No voy a hacer el listado completo de obras que no leí sino de algunas que podrían horrorizar a dichos guardianes. Ya nombré al bueno de Proust. Otro libro del que apenas leí la mitad fue Lolita de Vladimir Nabokov. Me aburrió. Me pareció pedante y pretencioso. Creo que eso influyó negativamente en mí sobre la obra del autor ruso, porque jamás leí ninguno de sus libros. De Emmanuel Carrere (uno de los “imprescindibles” en estos tiempos) solo leí El adversario, pero ninguno de sus otros libros me despertó el interés suficiente como para priorizarlo sobre algunos de sus colegas franceses (¡hola, Houellebecq!). Algo parecido me pasa con Haruki Murakami, suelo mentir y decir que leí varios libros de él y que me parece ridícula su forma de expresar sentimientos. En realidad, leí solo uno e intenté con otros pero me exaspera. Prefiero a su tocayo Ryu Murakami. ¡Por favor, lean a Ryu, es imprescindible para comprender la sociedad japonesa contemporánea! (me falta el imprescindible emoji de risas nerviosas).

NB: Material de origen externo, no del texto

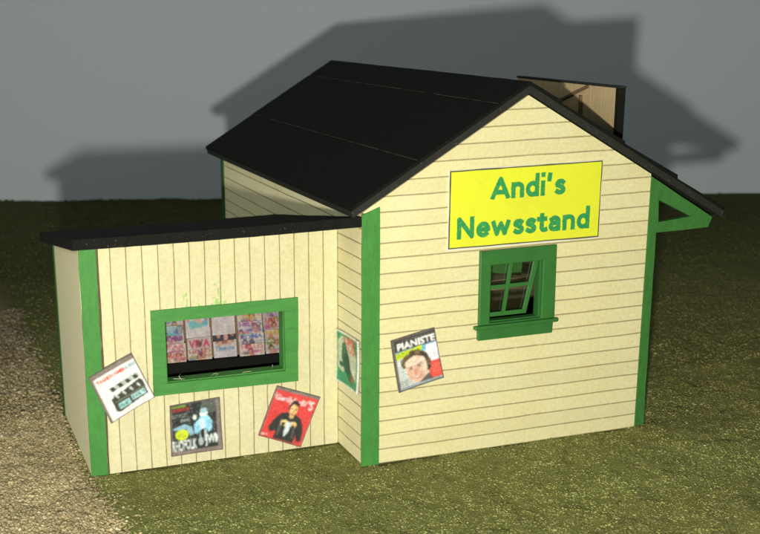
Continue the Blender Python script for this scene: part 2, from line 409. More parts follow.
gl.inputs['Roughness'].default_value = .18; gl.inputs['Color'].default_value = (.8, .8, .7, 1); mx.inputs[0].default_value = .09
n.t.links.new(tr.outputs[0], mx.inputs[1]); n.t.links.new(gl.outputs[0], mx.inputs[2]); n.t.links.new(mx.outputs[0], n.out.inputs[0])
plate('pane', [(2.9, 3.15), (4.0, 3.15), (4.2, 4.38), (2.96, 4.38)], [], 'y', .125, .135, n.m, so2)
# an added curled strip standing in for the light streak reflected in the glazing
bm = bmesh.new(); pr = None
for k in range(17):
    t = k / 16; x = 2.6 + 2.3 * t; z = 3.25 + .42 * math.sin(.5 + t * 2.0); y = 1.15 - .45 * math.sin(t * 3.14)
    cur = [bm.verts.new((x, y, z - .07 - .12 * t)), bm.verts.new((x, y + .04, z + .10))]
    if pr: bm.faces.new([pr[0], cur[0], cur[1], pr[1]])
    pr = cur
finish('streak_strip', bm, plain('tan_streak', (.16, .12, .075), .5, 3, .45), B, smooth=True)
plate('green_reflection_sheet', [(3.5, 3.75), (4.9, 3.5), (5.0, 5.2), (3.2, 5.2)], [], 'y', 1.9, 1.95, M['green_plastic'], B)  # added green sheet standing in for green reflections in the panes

# ------------------------------------------------------------------ rooftop board (seen from its raw back)
RB = empty('rooftop_billboard', (6.6, .93, ztop(6.6)), 'raw wood backed billboard with black edges standing on the right roof slope', 'billboard')
zb = ztop(6.6) + .08
for (a, b, k) in ((.945, 1.955, 0), (1.975, 5.37, 1)):
    plate('panel', [(a, zb), (b, zb), (b, 7.955), (a, 7.955)], [], 'x', 6.603, 6.68, M['ply'], RB)
box('top_edge', 6.575, 6.77, .80, 5.40, 7.958, 8.005, M['roof_edge'], RB, .008, .004)
box('end_edge', 6.585, 6.76, .80, .942, zb - .05, 7.955, M['roof_flat'], RB, .01, .004)
plate('board_face', [(.945, zb), (5.37, zb), (5.37, 7.955), (.945, 7.955)], [], 'x', 6.683, 6.75, M['roof_flat'], RB)
def bar(name, p, q, w, mat, parent):
    p, q = Vector(p), Vector(q); d = (q - p).normalized(); a = d.cross(Vector((1, 0, 0))).normalized() * w; b = Vector((w, 0, 0)); bm = bmesh.new()
    A = [bm.verts.new(p + s * a + t * b) for s, t in ((-1, -1), (1, -1), (1, 1), (-1, 1))]; Bv = [bm.verts.new(q + s * a + t * b) for s, t in ((-1, -1), (1, -1), (1, 1), (-1, 1))]
    for i in range(4): bm.faces.new([A[i], A[(i + 1) % 4], Bv[(i + 1) % 4], Bv[i]])
    bm.faces.new(A[::-1]); bm.faces.new(Bv)
    return finish(name, bm, mat, parent)
bar('brace', (6.56, 2.03, 7.93), (6.56, 3.9, 7.30), .028, M['wood_dark'], RB)
bar('brace', (6.54, 2.29, 7.70), (6.54, 2.29, 6.78), .03, M['wood_dark'], RB)

# ------------------------------------------------------------------ sign
SG = empty('sign', (3.83, -.02, 4.75), "yellow sign reading Andi's Newsstand on the gable wall above the green window", 'sign')
plate('backing_paper', rough([(1.945, 4.735), (5.712, 4.722), (5.712, 6.487), (1.95, 6.483)], .3, .008), [], 'y', -.022, -.003, plain('white_paper', (.75, .73, .62), .1, 10), SG)
plate('border', rough([(1.965, 4.765), (5.70, 4.745), (5.70, 6.475), (1.97, 6.47)], .25, .006), [], 'y', -.027, -.023, plain('dark_print_border', (.10, .10, .05), .4, 9), SG)
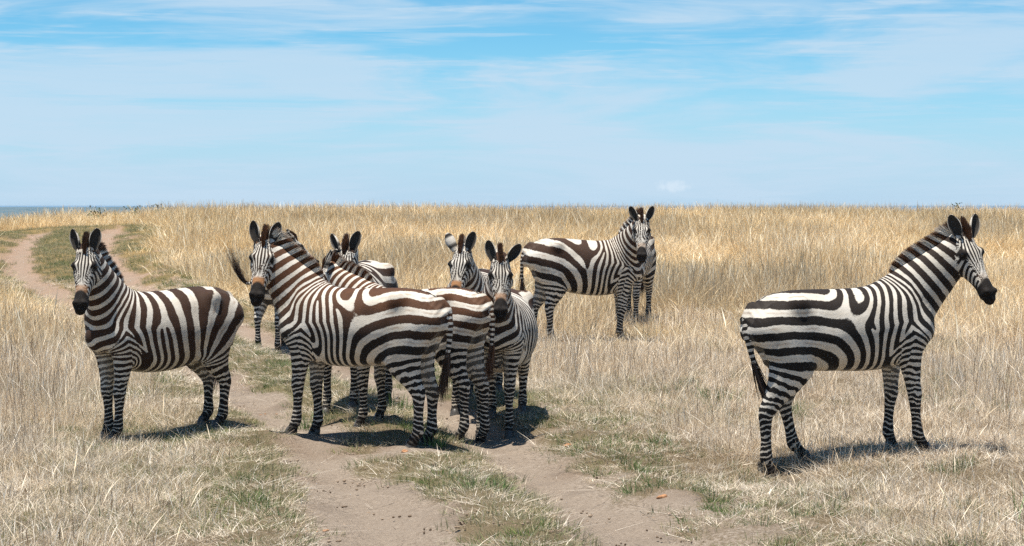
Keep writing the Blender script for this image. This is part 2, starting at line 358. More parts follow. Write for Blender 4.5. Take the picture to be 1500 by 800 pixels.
# ------------------------------------------------------------------ zebra: implicit body built from lofted limbs
def norm(v): return v / max(np.linalg.norm(v), 1e-9)
def cr(St, n):
    St = np.array(St, float); M = len(St)
    ext = np.vstack([2 * St[0] - St[1], St, 2 * St[-1] - St[-2]])
    res = []
    for i in range(M - 1):
        p0, p1, p2, p3 = ext[i:i + 4]
        for t in np.arange(n) / n:
            res.append(0.5 * ((2 * p1) + (-p0 + p2) * t + (2 * p0 - 5 * p1 + 4 * p2 - p3) * t * t + (-p0 + 3 * p1 - 3 * p2 + p3) * t ** 3))
    res.append(St[-1]); return np.array(res)
class Loft:
    """stations: x y z  r(up+)  r(up-)  r(side); up = reference direction"""
    def __init__(s, stations, up, n=4, k=0.04):
        A = cr(stations, n); s.C = A[:, :3]; s.r = np.maximum(A[:, 3:6], 0.004); s.k = k
        T = np.gradient(s.C, axis=0); T /= np.linalg.norm(T, axis=1)[:, None]
        up = np.asarray(up, float)
        ups = np.broadcast_to(up, T.shape) if up.ndim == 1 else up
        U = ups - (ups * T).sum(1)[:, None] * T; U /= np.linalg.norm(U, axis=1)[:, None]
        s.T, s.U, s.V = T, U, np.cross(U, T)
        s.L = np.concatenate([[0], np.cumsum(np.linalg.norm(np.diff(s.C, axis=0), axis=1))])
    def ev(s, Pt):
        n = len(Pt); best = np.full(n, 1e9, np.float32); idx = np.zeros(n, np.int32); tt = np.zeros(n, np.float32)
        Pt = Pt.astype(np.float32)
        for i in range(len(s.C) - 1):
            a = s.C[i].astype(np.float32); ab = (s.C[i + 1] - s.C[i]).astype(np.float32)
            rr = Pt - a; t = np.clip(rr @ ab / float(ab @ ab), 0, 1)
            q = rr - t[:, None] * ab; d2 = np.einsum('ij,ij->i', q, q)
            m = d2 < best; best[m] = d2[m]; idx[m] = i; tt[m] = t[m]
        def lp(A): return A[idx] * (1 - tt[:, None]) + A[idx + 1] * tt[:, None]
        c, T, U, V, r = lp(s.C), lp(s.T), lp(s.U), lp(s.V), lp(s.r)
        q = Pt - c; u = (q * U).sum(1); v = (q * V).sum(1); e = (q * T).sum(1)
        ru = np.where(u > 0, r[:, 0], r[:, 1]); rv = r[:, 2]; re = np.minimum(ru, rv)
        k0 = np.sqrt((u / ru) ** 2 + (v / rv) ** 2 + (e / re) ** 2)
        k1 = np.sqrt((u / ru ** 2) ** 2 + (v / rv ** 2) ** 2 + (e / re ** 2) ** 2) + 1e-6
        d = np.where(k0 < 1e-3, -re, k0 * (k0 - 1) / k1)
        sp = s.L[idx] * (1 - tt) + s.L[idx + 1] * tt
        return d, sp, u, v, e
    def box(s, pad):
        m = s.r.max(1)[:, None] + pad
        return (s.C - m).min(0), (s.C + m).max(0)
def surface_nets(D, org, h):
    sg = D < 0
    nxx, nyy, nzz = D.shape
    corners = [(0, 0, 0), (1, 0, 0), (0, 1, 0), (1, 1, 0), (0, 0, 1), (1, 0, 1), (0, 1, 1), (1, 1, 1)]
    sl = lambda c: (slice(c[0], nxx - 1 + c[0]), slice(c[1], nyy - 1 + c[1]), slice(c[2], nzz - 1 + c[2]))
    cnt = sum(sg[sl(c)].astype(np.int8) for c in corners)
    act = np.argwhere((cnt > 0) & (cnt < 8))
    vid = np.full((nxx - 1, nyy - 1, nzz - 1), -1, np.int32); vid[tuple(act.T)] = np.arange(len(act))
    acc = np.zeros((len(act), 3)); w = np.zeros(len(act))
    for a in range(8):
        for b in range(a + 1, 8):
            ca, cb = np.array(corners[a]), np.array(corners[b])
            if np.abs(ca - cb).sum() != 1: continue
            da = D[tuple((act + ca).T)]; db = D[tuple((act + cb).T)]
            m = (da < 0) != (db < 0)
            t = np.zeros(len(act)); t[m] = da[m] / (da[m] - db[m])
            acc[m] += (ca + t[:, None] * (cb - ca))[m]; w[m] += 1
    V = org + h * (act + acc / w[:, None])
    faces = []
    for ax in range(3):
        o1, o2 = [(1, 2), (2, 0), (0, 1)][ax]
        s0 = [slice(1, -1)] * 3; s1 = [slice(1, -1)] * 3
        s0[ax] = slice(0, -1); s1[ax] = slice(1, None)
        A = sg[tuple(s0)]; B = sg[tuple(s1)]
        off = np.array([1, 1, 1]); off[ax] = 0
        e = np.argwhere(A != B) + off; ins = A[A != B]
        d1 = np.zeros(3, int); d1[o1] = 1; d2 = np.zeros(3, int); d2[o2] = 1
        q = np.stack([vid[tuple(x.T)] for x in (e - d1 - d2, e - d2, e, e - d1)], 1)
        q[~ins] = q[~ins][:, ::-1]
        faces.append(q)
    return V, np.concatenate(faces)
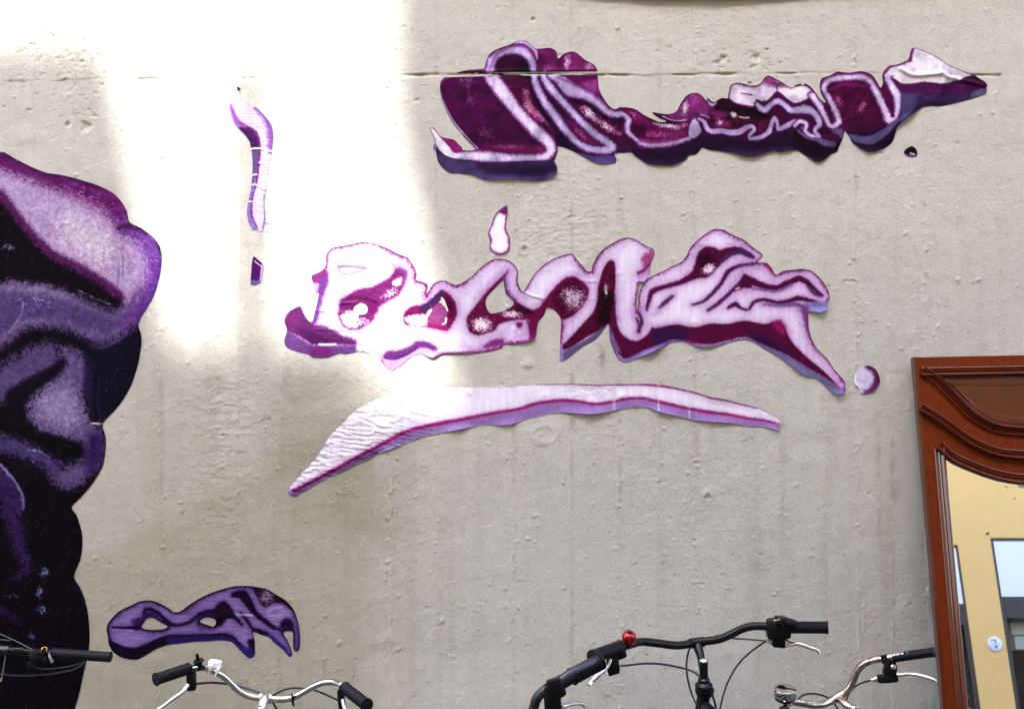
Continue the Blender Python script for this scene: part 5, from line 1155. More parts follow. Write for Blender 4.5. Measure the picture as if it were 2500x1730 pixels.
moulding(c1s, .036, .020, flip=False)
moulding(c2s, .036, .021, flip=True)
moulding(c3s, .040, .020, flip=True)
moulding([(.0585, .302), (.0585, .6), (.0585, 1.2), (.0585, DH - .09)], .036, .012, flip=False)
moulding([(DW - .0585, .302), (DW - .0585, .6), (DW - .0585, 1.2), (DW - .0585, DH - .09)], .036, .012, flip=True)
moulding([(.045, DH - .105), (.375, DH - .105), (DW - .045, DH - .105)], .036, .012, flip=False)
# raised lens-shaped field between the top rail moulding and the curve
pn_ = MB()
lx_ = np.linspace(.055, DW - .055, 61)
def ring(inset, h):
    top = []; bot = []
    for x in lx_:
        xx = .375 + (x - .375) * (1 - inset * 4.2)
        yb_ = y_on(c1s, xx) - .010; y0 = .062
        mid = (y0 + yb_) / 2; half = max((yb_ - y0) / 2 - inset, 0.0015)
        top.append((xx, mid - half, h)); bot.append((xx, mid + half, h))
    return top, bot
rings = [ring(0.0, .0008), ring(.006, .0030), ring(.034, .0075), ring(.037, .0062), ring(.040, .0062)]
nL = len(lx_)
for top, bot in rings:
    pn_.v += [tuple(dl(*q)) for q in top] + [tuple(dl(*q)) for q in bot]
for r_ in range(len(rings) - 1):
    o0 = r_ * 2 * nL; o1 = (r_ + 1) * 2 * nL
    for k in range(nL - 1):
        pn_.f.append((o0 + k, o1 + k, o1 + k + 1, o0 + k + 1))
        pn_.f.append((o0 + nL + k, o0 + nL + k + 1, o1 + nL + k + 1, o1 + nL + k))
    pn_.f.append((o0, o0 + nL, o1 + nL, o1)); pn_.f.append((o0 + nL - 1, o1 + nL - 1, o1 + 2*nL - 1, o0 + 2*nL - 1))
o0 = (len(rings) - 1) * 2 * nL
for k in range(nL - 1):
    pn_.f.append((o0 + k, o0 + nL + k, o0 + nL + k + 1, o0 + k + 1))
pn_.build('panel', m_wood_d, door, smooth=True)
# the mirror itself
mp = MB(); MH = 0.0012
for a0, a1 in zip(cols[1:-2], cols[2:-1]):
    quad_loc(mp, [(a0, yb + .006, MH), (a1, yb + .006, MH), (a1, y_on(c3s, a1) - .004, MH), (a0, y_on(c3s, a0) - .004, MH)])
mirror = mp.build('mirror_pane', m_mirror, door, smooth=False)
# torn paper label stuck to the glass under the arch, and specks of old glue
lb = MB()
pts = [(.298, .416), (.420, .418), (.410, .437), (.345, .438), (.306, .434), (.301, .428)]
i0 = len(lb.v)
lb.v += [tuple(dl(x, y, MH + .0008)) for x, y in pts] + [tuple(dl(x, y, MH + .0001)) for x, y in pts]
lb.f.append(tuple(reversed(range(6)))); lb.f += [(k, (k + 1) % 6, 6 + (k + 1) % 6, 6 + k) for k in range(6)]
lb.build('paper_label', m_label, door, smooth=False)
sp = MB(); rr = random.Random(4)
m_spot = material('glue_spot', (0.33, 0.20, 0.07), 0.6)
for (x, y, r_) in ((.286, .468, .0032), (.263, .430, .0020), (.267, .432, .0014), (.258, .428, .0012), (.135, .395, .0010), (.15, .46, .0009)):
    i0 = len(sp.v)
    for k in range(9):
        q = 2 * math.pi * k / 9; w_ = r_ * rr.uniform(.7, 1.25)
        sp.v.append(tuple(dl(x + math.cos(q) * w_ * 1.3, y + math.sin(q) * w_, MH + .0006)))
    sp.f.append(tuple(i0 + k for k in reversed(range(9))))
tag(sp.build('glue_spots', m_spot, door, smooth=False), kind='stuff')
# chipped varnish along the edges: bare wood showing
m_chip = noisy(material('bare_wood_chip', (0.26, 0.13, 0.06), 0.8), 80, .5)
cb = MB()
for (x, y, r_) in ((.012, .165, .003), (.035, .295, .0022), (.042, .30, .0016), (.042, .355, .003), (.03, .37, .0018), (.05, .012, .0013), (.09, .018, .0012), (.025, .08, .0012), (.145, .175, .0015), (.128, .21, .0013), (.052, .215, .0018), (.168, .377, .0032), (.12, .357, .0022), (.31, .024, .0016), (.27, .022, .0012), (.02, .52, .0016), (.035, .60, .002), (.015, .45, .0014)):
    i0 = len(cb.v); hh = .0022 if x < .01 else (.0165 if y > .33 and x > .1 else .0012)
    for k in range(8):
        q = 2 * math.pi * k / 8; w_ = r_ * .75 * rr.uniform(.4, 1.3)
        cb.v.append(tuple(dl(x + math.cos(q) * w_ * 1.2, y + math.sin(q) * w_, hh)))
    cb.f.append(tuple(i0 + k for k in reversed(range(8))))
tag(cb.build('varnish_chips', m_chip, door, smooth=False), kind='stuff')

# ------------------------------------------------------------------ the round number plate on the house, seen in the mirror
m_enamel = material('white_enamel', (0.85, 0.85, 0.88), 0.25, coat=0.5)
m_ink = material('blue_black_ink', (0.03, 0.03, 0.12), 0.5)
plate = empty('number_plate', (3.519, HY + .004, 1.652))
tag(plate, 'small round white enamel plate reading 29 1 over B, seen reversed in the leaning mirror', 'sign')
MB().lathe((3.519, HY + .001, 1.652), (0, 1, 0), [(.050, 0), (.052, .006), (.050, .010), (.040, .0125), (.0, .0135)], 32).build('disc', m_enamel, plate)
def words(body, x, z, size):
    cu = bpy.data.curves.new('lettering', 'FONT'); cu.body = body; cu.size = size; cu.align_x = 'CENTER'; cu.align_y = 'CENTER'; cu.extrude = .0002; cu.offset = .0009; cu.space_character = .95
    tmp = bpy.data.objects.new('tmp_text', cu); COL.objects.link(tmp)
    bpy.context.view_layer.update()
    me = bpy.data.meshes.new_from_object(tmp.evaluated_get(bpy.context.evaluated_depsgraph_get()))
    bpy.data.objects.remove(tmp)
    # stands on a wall facing +y: read from the far side, so x runs the other way
    me.transform(Matrix(((-1, 0, 0, x), (0, 0, 1, HY + .0150), (0, 1, 0, z), (0, 0, 0, 1))))
    me.materials.append(m_ink)
    o = bpy.data.objects.new('lettering', me); COL.objects.link(o); o.parent = plate; o.matrix_parent_inverse = parent_world(plate).inverted()
    return o
words('29', 3.519 - .004, 1.652 + .018, .034); words('1', 3.519 - .027, 1.652 + .024, .020); words('B', 3.519 + .002, 1.652 - .022, .032)
MB().box((3.519 - .036, HY + .0148, 1.6515), (3.519 + .036, HY + .0152, 1.6525)).build('rule', m_ink, plate, smooth=False)
# fittings on the yellow pier
MB().lathe((3.586, HY - .001, 2.469), (0, 1, 0), [(.010, 0), (.009, .006), (.004, .03), (.0, .032)], 10).build('wall_hook', m_frame, house)
# ------------------------------------------------------------------ bicycles
m_black = noisy(material('black_paint', (0.006, 0.006, 0.009), 0.32, spec=.12, coat=0.1), 60, .4, 0.0, rough_var=.08)
m_plastic = noisy(material('black_plastic', (0.006, 0.006, 0.009), 0.40, spec=.12), 120, .4, .15, rough_var=.1)
m_rubber = noisy(material('black_rubber', (0.008, 0.008, 0.012), 0.5, spec=.12), 160, .4, .2)
m_chrome = noisy(material('chrome', (0.72, 0.70, 0.68), 0.10, 1.0), 50, .35, .03, dark=(.75, .7, .65), rough_var=.06)
m_rust = noisy(material('pitted_chrome', (0.70, 0.66, 0.62), 0.20, 1.0), 75, 1.0, .25, 6, dark=(.42, .24, .14), rough_var=.15, bdist=.0008)
m_alloy = noisy(material('worn_alloy', (0.74, 0.73, 0.74), 0.30, 1.0), 90, .4, .1, dark=(.6, .6, .6), rough_var=.1)
m_dark_alloy = material('grey_alloy', (0.05, 0.048, 0.058), 0.40, 0.7)
m_red = material('red_anodised', (0.36, 0.008, 0.008), 0.14, 0.7, coat=0.5)
m_white = noisy(material('white_plastic', (0.80, 0.76, 0.76), 0.4), 50, .15)
m_cable = material('black_cable', (0.012, 0.012, 0.013), 0.4)
m_wire = material('bare_wire', (0.16, 0.16, 0.17), 0.4, 1.0)
m_frame_grey = noisy(material('grey_frame_paint', (0.10, 0.10, 0.12), 0.3, coat=.4), 40, .4)
m_frame_blue = noisy(material('dark_blue_frame_paint', (0.02, 0.03, 0.06), 0.3, coat=.4), 40, .4)
m_tyre = noisy(material('tyre_rubber', (0.022, 0.022, 0.022), 0.8), 90, .4, .3)
m_leather = material('black_saddle', (0.018, 0.016, 0.016), 0.5)

BREG = {'A': (0, 1500, 300 / 2082), 'B': (340, 1560, 600 / 2307), 'C': (1300, 1480, 500 / 2307), 'D': (1700, 1480, 600 / 2307)}
class At:
    """Measured place in the photograph plus the distance from the wall gives a point in the alley."""
    def __init__(self, r, y): self.r = BREG[r]; self.y = y
    def __call__(self, x, v, dy=0.0):
        u = self.r[0] + x * self.r[2]; w = self.r[1] + v * self.r[2]; y = self.y + dy; k = (D + y) / D
        return Vector(((u - W_PX / 2) * S * k, y, ZC - (w - H_PX / 2) * S * k))
    def line(self, *a): return [self(*a[i:i + 3]) for i in range(0, len(a), 3)]
    def m(self, px): return px * self.r[2] * S * (D + self.y) / D      # a width in the enlargement, in metres

def grip(p0, p1, r, parent, mat=m_rubber, ribs=26, name='grip', flare=1.12, groove=.93):
    """Rubber grip with a rolled end and fine ribs."""
    mb = MB(); p0 = Vector(p0); p1 = Vector(p1); pts = []; rs = []
    n = ribs * 2
    for k in range(n + 1):
        t_ = k / n; pts.append(p0.lerp(p1, 0.03 + .91 * t_)); rs.append(r * (1.0 if k % 2 else groove))
    pts = [p0, p0.lerp(p1, .02)] + pts + [p0.lerp(p1, .945), p0.lerp(p1, .96), p0.lerp(p1, .99), p1]
    rs = [r * .98, r * 1.08] + rs + [r * 1.0, r * flare, r * flare, r * .82]
    mb.tube(pts, rs, 18)
    return mb.build(name, mat, parent)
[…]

A los catorce años leí A sangre fría, de Truman Capote. Me gustó mucho. Nunca más leí a Capote. No se me ocurre ninguna razón válida para justificar esto. Tampoco leí esas novelas larguísimas de autores norteamericanos contemporáneos que tanto gustan. Ni las de Jonathan Franzen ni La broma infinita de David Foster Wallace. Intenté leer las novelas de Jane Austen, pero las comienzo y las dejo. Las vuelvo a comenzar y las vuelvo a dejar. Me gustaron más las películas.

De los autores argentinos, no leí a Macedonio Fernández ni Amalia de José Mármol, ni La Cautiva de Esteban Echeverría, ni la obra de Leopoldo Lugones (salvo los magníficos cuentos de Las fuerzas extrañas). Reconozco que, salvo el ominoso nombre de Macedonio, me cuesta encontrar autores del canon argentino de los que no haya leído, al menos, parte de su obra. De algunos leí sus obras completas, de otros más de un libro. Podría nombrar algunos autores de comienzos del siglo XX, pero creo que a nadie lo horrorizaría esa ausencia. Hay casos raros como el de César Aira. Devoré sus primera seis o siete novelas, pero no me interesé en los siguientes cien libros (en realidad, leí dos más). Si uno leyó ocho libros de un autor puede decir que conoce su obra, pero no es el caso del prolífico Aira. Lo grave es que solo con la lectura de esas primeras novelas sigo insistiendo en que “no me gusta Aira”. Sí, una vergüenza.

Siento la tentación de poner algo de los libros que leí para no quedar tan ignorante, como desaconsejaba Boris Vian. Pero prefiero humillarme un poquito más y dejar constancia de que no leí las aventuras de Sherlock Holmes, ni las historias de Agatha Christie, ni la mayoría de las novelas de Stephen King. Con King me pasa lo mismo que con Aira, pero al revés: leí sus primeras novelas y me gusta mucho, a pesar de que por razones oscuras e incomprensibles no volví a leerlo en la última década. Ahí se acumulan libros y libros suyos que no pierdo la esperanza ni las ganas de leer alguna vez. No en el 2023.

 

Hace menos de diez años no había leído ninguna de las novelas de John le Carré. Hoy es uno de mis autores favoritos y raciono cada libro que me falta leer con más cuidado que el agua potable un montevideano. No quiero que se me termine tan pronto. Y cuando eso ocurra, volveré a leer todas y cada una de sus novelas. Pienso que entre los autores que todavía no leí se esconde alguno que se va a convertir en un escritor imprescindible en mi vida. Lo espero. El lector voraz es un animal optimista.